IFJ/EFJ urge Russia to let a Ukrainian journalist return to Kiev for urgent treatment

Ukrainian freelancer Mykola Semena should be allowed to leave Crimea and return to Kiev to receive urgent treatment on a spinal injury. The International and European Federation of Journalists (IFJ/EFJ) have written to the Russian authorities to urge them to allow Mykola, who is under investigation for allegedly promoting separatism, to leave Crimea. Mr Semena, who also suffers from cardiac problems, needs the treatment or he risks becoming permanently invalided and the Kiev Institute of Neuroscience has said it will treat him. However, as Mr Semena is under investigation by the Russian security forces – the FSB - he is required to have the permission of the Russian authorities to leave Crimea.
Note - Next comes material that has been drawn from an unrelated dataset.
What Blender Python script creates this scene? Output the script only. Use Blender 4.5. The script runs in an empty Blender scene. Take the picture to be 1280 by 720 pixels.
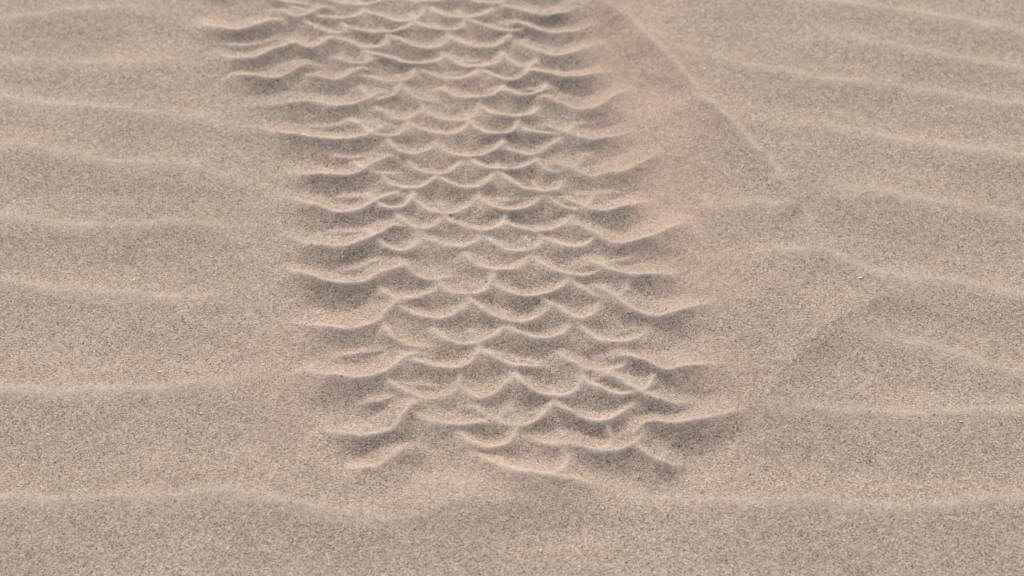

The IFJ and EFJ have backed calls by their Ukrainian affiliates, the National Union of Journalists of Ukraine (NUJU) and the Independent Media Trade Union of Ukraine (IMTUU) in urging the Russian authorities to allow him to leave for treatment. This follows earlier calls for the unfounded charges against him to be dropped. On 19 April, the Federal Security Service (FSB) agents in the region of Crimea raided and searched the house of Semena, confiscated his reporting equipment and briefly detained him for interrogation in connection to a criminal probe into separatism. IMTUU and NUJU insisted that the charges against the journalist are fabricated. Semena's case has been submitted to the Council of Europe Platform to promote the safety and protection of journalists in which the IFJ and EFJ, representing 600,000 journalists in the world, are partners. Together the Federations have submitted 140 alerts in the past year alone.